Franciszek zastrzegł na wstępie, że dobre zarządzanie majątkiem oznacza, iż pieniędzy ze świętopietrza nie chowa się do szuflady, bo mogłyby stracić na wartości. Można je przeznaczyć również na inwestycje, pod warunkiem że są to inwestycje bezpieczne i godziwe, by skorzystać z nich, kiedy zajdzie potrzeba. Jednak w wypadku inwestycji w Londynie wydaje się, jak przyznał Franciszek, że transakcja nie była uczciwa. Dlatego zgodnie z nowymi procedurami, zainicjowanymi już przez Benedykta XVI, rewizor kont poinformował o nieprawidłowościach papieża, a potem, za jego radą, watykańskiego prokuratora, który z kolei po przebadaniu sprawy i również za zgodą Ojca Świętego dokonał przeszukania i wszczął dochodzenie, które jest w toku. Franciszek wyraził zadowolenie, że w tym wypadku zadziałał wewnętrzny mechanizm kontroli, choć oczywiście nie jest zadowolony z samego skandalu w Watykanie i z oskarżenia pod adresem pracowników Urzędu Informacji Finansowej, którym zarzuca się uchybienia w kontroli. Franciszek przyznał, że doszło też do konfliktu z grupą Egmont, która chciała uzyskać dokumentację przejętą przez watykańską prokuraturę, do czego nie miała prawa. Papież poinformował, że sprawa się wyjaśni, kiedy rozpoczną się przesłuchania i kiedy kontrolę przeprowadzi instytucja Moneyval.

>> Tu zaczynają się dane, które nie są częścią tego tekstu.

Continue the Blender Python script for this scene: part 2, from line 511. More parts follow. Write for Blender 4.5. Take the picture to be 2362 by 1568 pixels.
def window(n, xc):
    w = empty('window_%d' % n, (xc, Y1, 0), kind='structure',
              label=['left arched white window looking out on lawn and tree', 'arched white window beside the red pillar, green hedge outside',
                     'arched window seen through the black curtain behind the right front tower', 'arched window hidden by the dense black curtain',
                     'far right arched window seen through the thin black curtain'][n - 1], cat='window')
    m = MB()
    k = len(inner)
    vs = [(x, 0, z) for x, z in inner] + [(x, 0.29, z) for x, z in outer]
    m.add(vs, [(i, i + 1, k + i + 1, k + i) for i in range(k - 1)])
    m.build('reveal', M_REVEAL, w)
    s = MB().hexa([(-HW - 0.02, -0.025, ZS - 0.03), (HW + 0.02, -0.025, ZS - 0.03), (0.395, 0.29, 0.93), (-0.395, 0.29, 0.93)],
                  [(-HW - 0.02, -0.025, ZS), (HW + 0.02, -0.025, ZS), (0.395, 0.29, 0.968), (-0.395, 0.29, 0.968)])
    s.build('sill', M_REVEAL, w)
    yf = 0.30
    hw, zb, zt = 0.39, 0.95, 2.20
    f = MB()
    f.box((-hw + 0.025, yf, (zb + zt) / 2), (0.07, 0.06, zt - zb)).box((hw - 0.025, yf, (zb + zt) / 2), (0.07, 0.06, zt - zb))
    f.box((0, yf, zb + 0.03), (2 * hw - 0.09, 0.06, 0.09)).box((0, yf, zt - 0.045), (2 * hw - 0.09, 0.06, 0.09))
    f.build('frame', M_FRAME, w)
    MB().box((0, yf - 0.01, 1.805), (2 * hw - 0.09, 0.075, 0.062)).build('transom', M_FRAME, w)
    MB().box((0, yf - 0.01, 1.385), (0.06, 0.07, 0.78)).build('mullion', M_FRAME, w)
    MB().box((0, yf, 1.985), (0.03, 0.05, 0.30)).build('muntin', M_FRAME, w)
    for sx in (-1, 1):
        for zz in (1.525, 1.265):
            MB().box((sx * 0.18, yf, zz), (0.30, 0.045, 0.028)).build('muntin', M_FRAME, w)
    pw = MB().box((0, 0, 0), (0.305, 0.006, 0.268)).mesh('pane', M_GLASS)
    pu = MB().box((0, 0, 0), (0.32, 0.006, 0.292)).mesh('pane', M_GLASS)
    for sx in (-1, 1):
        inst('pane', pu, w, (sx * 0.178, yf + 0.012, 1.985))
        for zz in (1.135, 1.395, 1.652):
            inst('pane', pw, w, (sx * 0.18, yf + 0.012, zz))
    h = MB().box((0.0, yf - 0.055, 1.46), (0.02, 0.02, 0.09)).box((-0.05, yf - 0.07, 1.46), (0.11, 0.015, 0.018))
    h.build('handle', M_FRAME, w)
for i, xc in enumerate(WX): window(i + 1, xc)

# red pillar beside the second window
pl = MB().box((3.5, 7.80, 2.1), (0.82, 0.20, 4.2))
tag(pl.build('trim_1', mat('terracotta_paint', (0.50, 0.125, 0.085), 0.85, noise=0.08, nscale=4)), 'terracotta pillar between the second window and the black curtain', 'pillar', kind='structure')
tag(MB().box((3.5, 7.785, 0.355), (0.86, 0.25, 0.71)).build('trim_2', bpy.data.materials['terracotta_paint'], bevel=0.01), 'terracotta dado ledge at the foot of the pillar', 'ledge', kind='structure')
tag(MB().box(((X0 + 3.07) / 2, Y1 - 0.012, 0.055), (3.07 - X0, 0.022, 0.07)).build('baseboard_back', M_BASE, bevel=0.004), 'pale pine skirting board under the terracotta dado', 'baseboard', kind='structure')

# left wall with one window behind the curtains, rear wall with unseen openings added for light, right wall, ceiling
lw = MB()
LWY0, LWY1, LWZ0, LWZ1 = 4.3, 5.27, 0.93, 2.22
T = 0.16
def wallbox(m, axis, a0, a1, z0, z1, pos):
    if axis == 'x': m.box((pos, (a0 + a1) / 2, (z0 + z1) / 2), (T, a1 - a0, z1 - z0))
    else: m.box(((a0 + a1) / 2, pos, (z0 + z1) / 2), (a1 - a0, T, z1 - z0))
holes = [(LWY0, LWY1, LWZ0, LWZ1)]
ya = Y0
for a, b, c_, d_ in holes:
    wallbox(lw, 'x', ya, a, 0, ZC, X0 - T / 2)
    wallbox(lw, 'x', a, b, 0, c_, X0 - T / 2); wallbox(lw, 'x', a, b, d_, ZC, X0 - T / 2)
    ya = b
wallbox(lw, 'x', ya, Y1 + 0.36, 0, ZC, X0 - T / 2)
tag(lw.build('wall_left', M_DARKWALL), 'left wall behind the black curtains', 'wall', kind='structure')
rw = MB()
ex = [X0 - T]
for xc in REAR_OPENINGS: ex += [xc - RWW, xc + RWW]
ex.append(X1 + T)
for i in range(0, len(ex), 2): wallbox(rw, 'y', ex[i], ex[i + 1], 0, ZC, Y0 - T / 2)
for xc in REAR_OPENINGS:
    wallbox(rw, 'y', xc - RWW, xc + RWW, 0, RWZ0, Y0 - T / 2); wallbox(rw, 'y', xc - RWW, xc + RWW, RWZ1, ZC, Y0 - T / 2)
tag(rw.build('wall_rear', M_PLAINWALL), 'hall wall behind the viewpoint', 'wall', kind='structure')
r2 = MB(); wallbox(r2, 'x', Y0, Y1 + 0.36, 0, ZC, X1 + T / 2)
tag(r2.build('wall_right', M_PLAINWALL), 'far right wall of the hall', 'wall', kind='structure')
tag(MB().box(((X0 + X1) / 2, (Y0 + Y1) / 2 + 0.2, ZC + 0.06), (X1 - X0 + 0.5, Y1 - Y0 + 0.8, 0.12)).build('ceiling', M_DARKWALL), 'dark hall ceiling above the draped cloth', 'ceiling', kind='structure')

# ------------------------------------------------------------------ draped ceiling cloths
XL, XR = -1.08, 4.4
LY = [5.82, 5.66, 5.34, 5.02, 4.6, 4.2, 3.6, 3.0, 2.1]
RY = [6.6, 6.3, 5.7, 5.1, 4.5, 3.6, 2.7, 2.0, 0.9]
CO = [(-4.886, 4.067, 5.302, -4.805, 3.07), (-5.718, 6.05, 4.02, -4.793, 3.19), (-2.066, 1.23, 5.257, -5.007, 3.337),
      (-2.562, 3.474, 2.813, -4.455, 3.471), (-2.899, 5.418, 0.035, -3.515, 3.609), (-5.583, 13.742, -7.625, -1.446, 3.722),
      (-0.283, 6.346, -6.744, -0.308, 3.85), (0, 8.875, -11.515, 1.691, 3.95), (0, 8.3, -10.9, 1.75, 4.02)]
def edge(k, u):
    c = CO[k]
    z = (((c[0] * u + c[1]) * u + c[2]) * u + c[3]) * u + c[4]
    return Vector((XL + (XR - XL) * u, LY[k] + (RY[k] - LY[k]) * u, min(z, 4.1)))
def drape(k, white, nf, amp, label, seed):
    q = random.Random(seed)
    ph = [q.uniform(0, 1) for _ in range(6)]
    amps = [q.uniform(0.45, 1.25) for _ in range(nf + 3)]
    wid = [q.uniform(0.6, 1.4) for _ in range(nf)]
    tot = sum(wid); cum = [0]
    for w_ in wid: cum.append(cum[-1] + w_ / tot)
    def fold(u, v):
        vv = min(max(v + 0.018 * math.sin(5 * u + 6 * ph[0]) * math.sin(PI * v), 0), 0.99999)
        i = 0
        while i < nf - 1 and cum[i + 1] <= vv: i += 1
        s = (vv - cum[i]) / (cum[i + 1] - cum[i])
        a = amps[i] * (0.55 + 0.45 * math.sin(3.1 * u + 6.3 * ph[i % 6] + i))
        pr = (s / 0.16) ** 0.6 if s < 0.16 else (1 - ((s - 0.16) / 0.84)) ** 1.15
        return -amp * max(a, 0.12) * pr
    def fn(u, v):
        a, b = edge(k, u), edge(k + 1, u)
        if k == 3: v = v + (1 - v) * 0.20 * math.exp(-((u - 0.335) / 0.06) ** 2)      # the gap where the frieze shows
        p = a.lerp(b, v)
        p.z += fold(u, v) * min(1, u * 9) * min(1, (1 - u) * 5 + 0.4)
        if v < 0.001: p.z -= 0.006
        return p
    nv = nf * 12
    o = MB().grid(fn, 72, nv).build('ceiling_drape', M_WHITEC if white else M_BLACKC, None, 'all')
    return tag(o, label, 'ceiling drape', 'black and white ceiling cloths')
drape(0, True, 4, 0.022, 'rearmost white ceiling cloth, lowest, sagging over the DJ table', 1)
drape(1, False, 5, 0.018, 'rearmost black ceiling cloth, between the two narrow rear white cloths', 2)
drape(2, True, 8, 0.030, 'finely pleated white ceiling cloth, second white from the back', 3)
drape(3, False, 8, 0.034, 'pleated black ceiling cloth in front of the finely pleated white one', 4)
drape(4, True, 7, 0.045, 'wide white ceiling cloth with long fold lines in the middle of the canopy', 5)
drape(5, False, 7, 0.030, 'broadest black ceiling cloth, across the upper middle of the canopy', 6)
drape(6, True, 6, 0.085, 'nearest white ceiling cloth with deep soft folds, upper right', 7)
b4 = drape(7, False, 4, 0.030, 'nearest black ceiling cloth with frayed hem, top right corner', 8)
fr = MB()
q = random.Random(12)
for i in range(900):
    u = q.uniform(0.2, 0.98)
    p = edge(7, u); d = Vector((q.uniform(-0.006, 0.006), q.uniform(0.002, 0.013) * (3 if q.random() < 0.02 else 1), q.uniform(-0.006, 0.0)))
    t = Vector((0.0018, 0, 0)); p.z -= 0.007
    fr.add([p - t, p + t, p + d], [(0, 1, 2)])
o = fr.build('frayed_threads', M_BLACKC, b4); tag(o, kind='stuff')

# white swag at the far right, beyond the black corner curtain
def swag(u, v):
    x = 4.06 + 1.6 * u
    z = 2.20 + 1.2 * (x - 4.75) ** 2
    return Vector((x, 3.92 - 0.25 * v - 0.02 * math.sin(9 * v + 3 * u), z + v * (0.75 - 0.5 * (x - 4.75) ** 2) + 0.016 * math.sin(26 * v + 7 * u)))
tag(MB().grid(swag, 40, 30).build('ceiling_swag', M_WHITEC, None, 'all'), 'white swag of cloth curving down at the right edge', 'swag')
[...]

Zastępca redaktora naczelnego francuskiego dziennika "Le Figaro odniósł się do papieskich słów o pokoju, który jest prawdziwy tylko wtedy, gdy jest „rozbrojony”. „A co z uprawnioną obroną, kiedy jakiś kraj zostaje napadnięty?” – pytał francuski dziennikarz. Papież przyznał, że uprawniona obrona pozostaje dozwolona, ale jako ostatnia z możliwości. Wcześniej trzeba się bronić na drodze dyplomacji i za pośrednictwem mediacji. Papież przyznał, że w kwestii światowej równowagi są sprawy, których on nie potrafi osądzić. W każdym razie to, co robią organizacje międzynarodowe na rzecz pokoju, jest niewystarczające. Trzeba wspierać wszystko, co sprzyja negocjacjom i co wydaje owoce. Tytułem przykładu papież wspomniał o negocjacjach między Rosją i Ukrainą, które umożliwiły wymianę więźniów.
Z całą mocą Franciszek potępił natomiast hipokryzję krajów europejskich, które mówią o pokoju, ale żyją z produkcji uzbrojenia. Dodajmy, że trzej najwięksi europejscy eksporterzy broni to Rosja, Francja i Niemcy. Papież wyraził też uznanie dla pracowników portu w Genui, którzy nie zgodzili się na obsługę statków, które transportują broń wykorzystywaną w walce z Jemenem. Ten przypadek pokazuje nam, jak iść w tym kierunku – dodał.
Franciszek ujawnił ponadto, że nie czuje się jeszcze gotowy do napisania dokumentu o pokoju i wyrzeczeniu się przemocy. „Muszę się jeszcze dużo modlić i szukać drogi” – dodał.
Papieża pytano również o napiętą w wielu krajach Ameryki Łacińskiej sytuację społeczno-polityczną. Jego zdaniem przypomina ona nieco tę z końca lat 70. i początku lat 80., wymaga jednak poważnej analizy. Przyznał, że nie znalazł do tej pory poważnego opracowania na temat problemów tego kontynentu. Dodał, że kryzys świadczy o słabych rządach, które są niezdolne zaprowadzić porządek i pokój, ale dostrzega także konkretny wysiłek krajów w szukaniu mediacji celem rozwiązania problemów wewnętrznych. Franciszek podał jako przykład Wenezuelę, która zabiegała o pomoc Stolicy Apostolskiej, Boliwię, która zwracała się do ONZ i krajów europejskich, oraz Chile, wykazujące również zainteresowanie pomocą międzynarodową. Papież podkreślił znaczenie dialogu w poszczególnych krajach oraz potrzebę zrozumienia sytuacji, jaka je dotyka.
Pod koniec spotkania Franciszek zauważył, że w pytaniach dziennikarzy słabo obecny był temat pierwszej części pielgrzymki, czyli jego wizyta w Tajlandii, która charakteryzuje się kulturą transcendencji, ale gdzie sąsiadują obok siebie wielka bieda i ogromne duchowe bogactwa. Ojciec Święty zauważył, że kraj ten jest bardzo zróżnicowany. Jego południe, które odwiedził, jest inne niż północ, która ma charakter bardziej plemienny i tradycyjny. Podkreślił, że Bangkok jest silnym i nowoczesnym miastem, ale ma również poważne problemy, z których na pierwszy plan wysuwają się wykorzystywanie seksualne i handel ludźmi.